The solution seems to be that a 1995 article in Demography contains a model of homicide data that has been widely used to estimate missing data. Why do we need a model you ask? Because the data from the period didn't include everywhere in the United States. Not being an expert, the model seems reasonable, but don't forget it is a model.
Eckberg, D. L. 1995. “Estimates of Early 20th-Century U.S. Homicide Rates,” Demography.

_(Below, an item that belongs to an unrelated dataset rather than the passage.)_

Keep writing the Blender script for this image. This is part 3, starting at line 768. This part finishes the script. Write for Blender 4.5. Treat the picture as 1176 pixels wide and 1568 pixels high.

I've stumbled on the same dataset twice now. The Tuskegee Institute started keeping track of lynchings in 1892. The data only goes back to 1882, which is the year the Chicago Tribune started keeping numbers. The NAACP also started collecting numbers in 1912. You can see in the chart the point when lynching stopped being just a kind of frontier justice, and started being a way to terrorize black Americans. If data existed for the entire 19th century, I think this trend would be even more clear. Data in EXCEL here.
A post on the reddit for Slatestarcodex questioning the qualifications of Emil Kirkegaard, whom I'm linked several times. I think most of the points made by the anonymous poster are reasonable, and also wrong in Kirkegaard's case.
Emil Kirkegaard's response.
Ross Douthat argues that we should just go all the way to true Imperialism. A position that I endorse. S. M. Stirling gives a notable fictional example of how an actual empire, a universal state, can be genuinely multicultural. Also, the Hapsburgs.